In this webinar, Jenny Radcliffe breaks down how social engineering has changed and how organizations can toughen up against these trust-based attacks that don’t just target your software, but the people behind it.
Key topics
• How social engineering has evolved
Attackers have moved from blasting out mass phishing emails to pulling off surgical, highly personalized attacks. They mix cyber intrusion with psychological tricks and narrative control — so every campaign feels tailor-made.
• AI as a game-changer
AI makes it easy for attackers to automate profiling, churn out believable fake content—text, voice, even visuals — and test attack ideas fast. Suddenly, it’s cheap and fast to run huge, effective campaigns.
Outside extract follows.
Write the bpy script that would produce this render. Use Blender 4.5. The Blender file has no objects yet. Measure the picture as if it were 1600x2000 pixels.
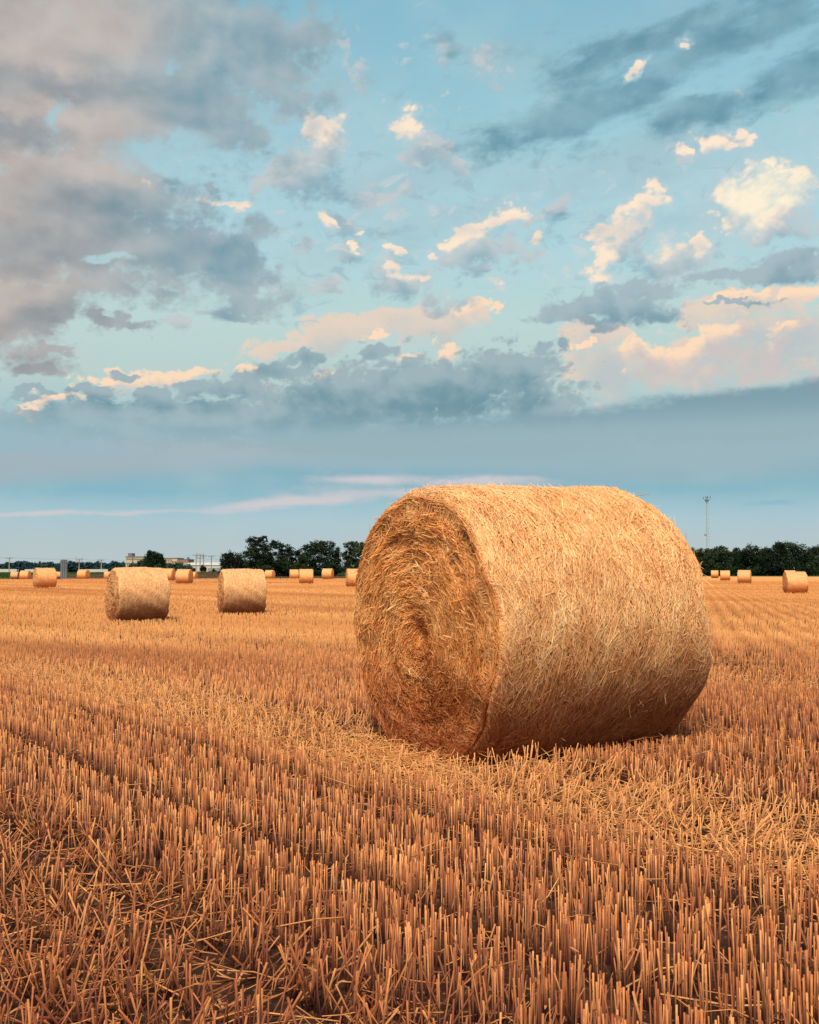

• Defending your organization
So what do you do about it? Jenny covers practical steps that actually help: raising awareness, sharpening your detection tools, and building true organizational resilience by blending smart tech with ready-for-anything people.
Meet Jenny Radcliffe
Jenny Radcliffe, “The People Hacker,” has made a career out of breaking into secure places — not with fancy gadgets, but with psychology and social engineering. She gets hired to test defenses by outsmarting people, not just machines.
In 2022, she landed in the InfoSec Hall of Fame and was named one of the Top 30 Female Cyber Security Leaders by SC Magazine. She wrote the bestselling “People Hacker: Confessions of a Burglar for Hire” (Simon & Schuster, 2023), which is now being adapted for TV, and she hosts The Human Factor podcast.
Jenny’s a regular on international media, a sought-after keynote speaker, and a multiple-time TEDx contributor — sharing her expertise on scams, cons, and the human side of security with audiences around the world.